Perjalanan pulang tidak sama dengan perjalanan berangkat, karena lepas hujan lebat akhirnya kami harus lebih hati-hati untuk turun karena takut kepleset karena hujan yang membuat licin jalan-jalan. Dan alhamdulillah perjalanan pulang kami berjalan lancar tanpa ada halangan, meskipun siang hari kondisi mendung masih ada. Sesampainya di rumah Evi kami disuguhkan makanan khas desa Poncokusumo. Suka dengan masakannya, terlebih sambal yang dibuat. Awalnya gak mau makan sambal karena kena asam lambung, tapi nekat aja nyambal kemarin. Karena sensai pedas bikin selera makan nambah. Terbukti setelah pagi harinya panas ke kamar mandi saat BAB. Awalnya teman-teman malu untuk makan, lalu saya pun berinistiatif untuk membagi-bagikan piring yang sudah tersedia ke satu-satu dari mereka. Kalau gak gini maka saling sungkan dan bisa jadi makanan yang sudah dimakan cuman jadi bahan tontonan. selepas makan siang, kami numpang istirahat untuk melepas rasa penat saat perjalanan dari malang kota ke rumah evi di Poncokusumo dan habis perjalanan pula dari rumah evi ke coban bidadari. Saat asik beristirahat ternyata diluar sudah mulai turun hujan, jadinya ya harus siap-siap kebasahan kalau melakukan perjalanan pulang dari rumah evi ke kost-an masing-masing. Setelah lumayan lama menunggu hujan bersenda gurau sambil rasan-rasan ngalor ngidul akhirnya kami memutuskan untuk pamit sama keluarga Evi. Dan berterimakasih karena mau menampung kami beristirahat, terlebih memberikan sambutan yang begitu hangat terhadap kami. Teruntuk ibu Evi terimakasih sudah sedianya memasakan hidangan kami. Pasti repot di dapur seharian untuk menyediakan makanan buat kita.

Kami melakukan perjalanan pulang dari Poncokusmo sekitar pukul lima sore hari. Disertai hujan rerintik kami memacu kuda besi masing-masing untuk pulang ke Malang kota. Karena tadi saat di pimpin oleh Rahman lebih kesasar dari pada saya, akhirnya mereka memutuskan untuk menjadikan saya sebagai petunjuk arah. Terpaksa harus mengambil posisi terdepan dari teman-teman yang lain. Dan tanpa disangka, ditengah perjalanan hujan mulai turun lebat sehingga saya memutuskan untuk memakai mantel atau jas hujan, takut kebasahan dan sakit malah repot sendiri nantinya. Dalam perjalanan pulang alhamdulillah tidak ada hambatan yang melanda.

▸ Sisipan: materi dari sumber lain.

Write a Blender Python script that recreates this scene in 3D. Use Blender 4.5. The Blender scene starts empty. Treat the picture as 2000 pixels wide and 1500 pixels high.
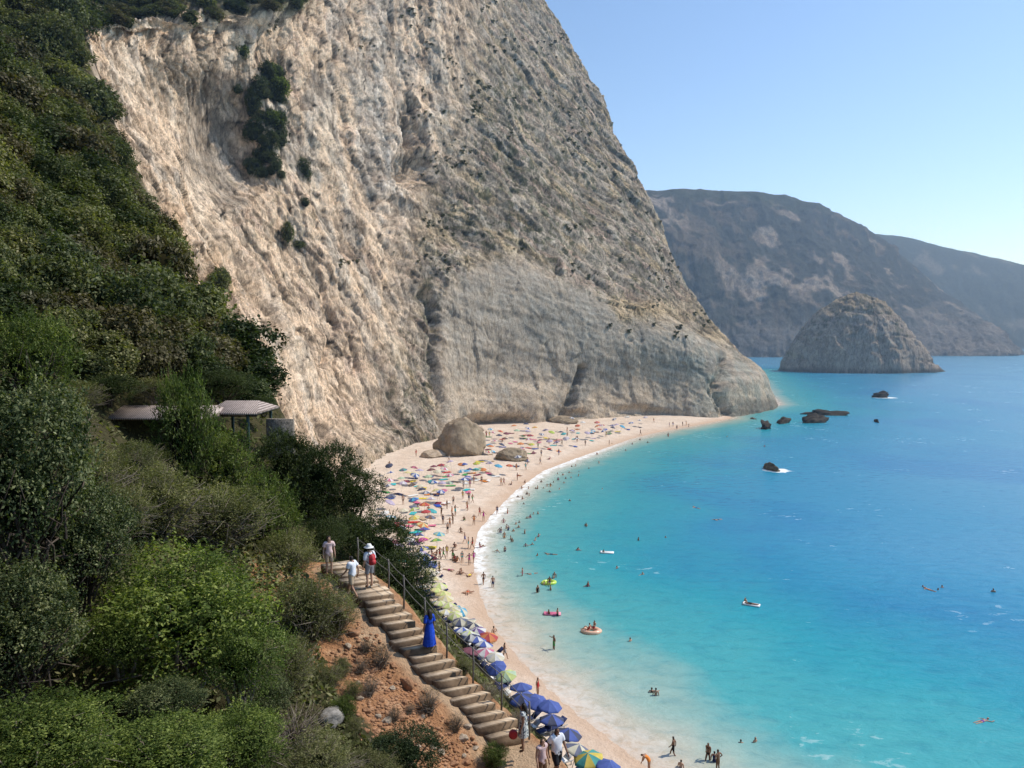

Karena sudah pernah kesasar dan tahu tujuan pulang akhirnya kami selamat sampai tujuan masing-masing dengan membawa foto-foto yang banyak. Tentunya cerita yang saya tulis, buat bukti hitam putih perjalanan kami yang terliput suka, duka, canda, dan bahagia. Sekian dulu yang bisa saya ceritakan kepada kalian, semoga suka dengan tulisan saya yaa. Maap kalau ada kalimat atau kata yang susah dimengerti dan dipahami.